Under IRC 4975, a prohibited transaction is any direct or indirect transaction between the IRA and a disqualified person. Disqualified persons include you (the IRA owner), your spouse, your lineal ascendants and descendants (parents, children, grandchildren), their spouses, any entity you own 50% or more of, and any fiduciary or service provider to the IRA. Prohibited transactions include selling, exchanging, or leasing property between the IRA and a disqualified person; lending money or extending credit between them; furnishing goods, services, or facilities; and using IRA assets for the benefit of a disqualified person. If a prohibited transaction occurs, the IRA is disqualified as of January 1 of the year the transaction took place. The entire balance is treated as a distribution — subject to income tax at your ordinary rate plus a 10% early-withdrawal penalty if you are under 59½. There is no partial disqualification; one prohibited transaction destroys the entire account.

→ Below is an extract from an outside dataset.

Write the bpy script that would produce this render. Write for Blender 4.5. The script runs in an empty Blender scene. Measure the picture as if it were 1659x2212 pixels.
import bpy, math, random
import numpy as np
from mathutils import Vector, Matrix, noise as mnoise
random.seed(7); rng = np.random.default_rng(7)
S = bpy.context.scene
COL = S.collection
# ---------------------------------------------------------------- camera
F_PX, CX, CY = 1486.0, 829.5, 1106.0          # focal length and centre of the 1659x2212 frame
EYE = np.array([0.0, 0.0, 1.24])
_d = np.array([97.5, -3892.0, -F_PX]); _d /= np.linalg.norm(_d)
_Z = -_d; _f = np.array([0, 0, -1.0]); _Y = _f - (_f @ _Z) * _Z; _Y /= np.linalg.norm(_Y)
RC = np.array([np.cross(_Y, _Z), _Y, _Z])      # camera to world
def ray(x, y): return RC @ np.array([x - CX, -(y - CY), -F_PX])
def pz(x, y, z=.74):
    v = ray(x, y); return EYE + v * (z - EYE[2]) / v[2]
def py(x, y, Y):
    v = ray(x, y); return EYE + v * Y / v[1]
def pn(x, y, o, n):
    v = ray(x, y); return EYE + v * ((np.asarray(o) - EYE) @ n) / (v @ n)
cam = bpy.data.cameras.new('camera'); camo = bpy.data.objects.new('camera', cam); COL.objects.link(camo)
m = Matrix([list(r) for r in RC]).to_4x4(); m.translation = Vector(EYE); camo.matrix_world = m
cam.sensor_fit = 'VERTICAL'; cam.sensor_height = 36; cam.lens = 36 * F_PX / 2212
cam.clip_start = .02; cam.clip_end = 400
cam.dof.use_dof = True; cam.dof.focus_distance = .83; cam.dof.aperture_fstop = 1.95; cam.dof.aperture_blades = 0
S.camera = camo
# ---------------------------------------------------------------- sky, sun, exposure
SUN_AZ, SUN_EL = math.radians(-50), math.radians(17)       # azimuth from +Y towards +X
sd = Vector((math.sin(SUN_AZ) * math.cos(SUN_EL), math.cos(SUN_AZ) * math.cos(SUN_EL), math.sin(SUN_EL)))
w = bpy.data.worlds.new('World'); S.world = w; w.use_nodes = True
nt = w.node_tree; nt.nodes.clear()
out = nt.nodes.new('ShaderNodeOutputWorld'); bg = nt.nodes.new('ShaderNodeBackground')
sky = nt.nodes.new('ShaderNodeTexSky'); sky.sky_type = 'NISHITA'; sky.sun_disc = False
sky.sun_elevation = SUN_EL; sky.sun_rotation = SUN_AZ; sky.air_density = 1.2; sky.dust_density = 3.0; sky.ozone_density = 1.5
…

No. If your SDIRA owns a rental property, you cannot live in it, vacation in it, use it as an office, or allow any disqualified person (spouse, children, parents) to use it — even if they pay fair market rent. Any personal use by a disqualified person is a prohibited transaction under IRC 4975(c)(1)(D), which bars the furnishing of goods, services, or facilities between the IRA and a disqualified person. This applies even to incidental use: you cannot store personal belongings in the property, park a car in its garage, or mow its lawn yourself. All property management must be handled by the IRA (through a third-party property manager) or by non-disqualified persons. Violations result in full disqualification of the IRA.

The IRA pays for everything. All expenses related to an IRA-owned property — repairs, maintenance, property taxes, insurance, HOA fees, and property management fees — must be paid from the IRA's cash balance, not from your personal funds. If you personally pay for a $5,000 roof repair on an IRA-owned property, the IRS treats that as a contribution to the IRA (which may exceed annual limits) or, worse, as a prohibited transaction where you are furnishing services or goods to the IRA. This means the SDIRA must maintain adequate cash reserves at all times. A common mistake is buying a property that consumes the entire IRA balance, leaving no cash for ongoing expenses. When a major repair arises and the IRA has no liquidity, the owner faces an impossible choice: let the property deteriorate, make a prohibited transaction by paying personally, or try to contribute additional funds within the annual limit.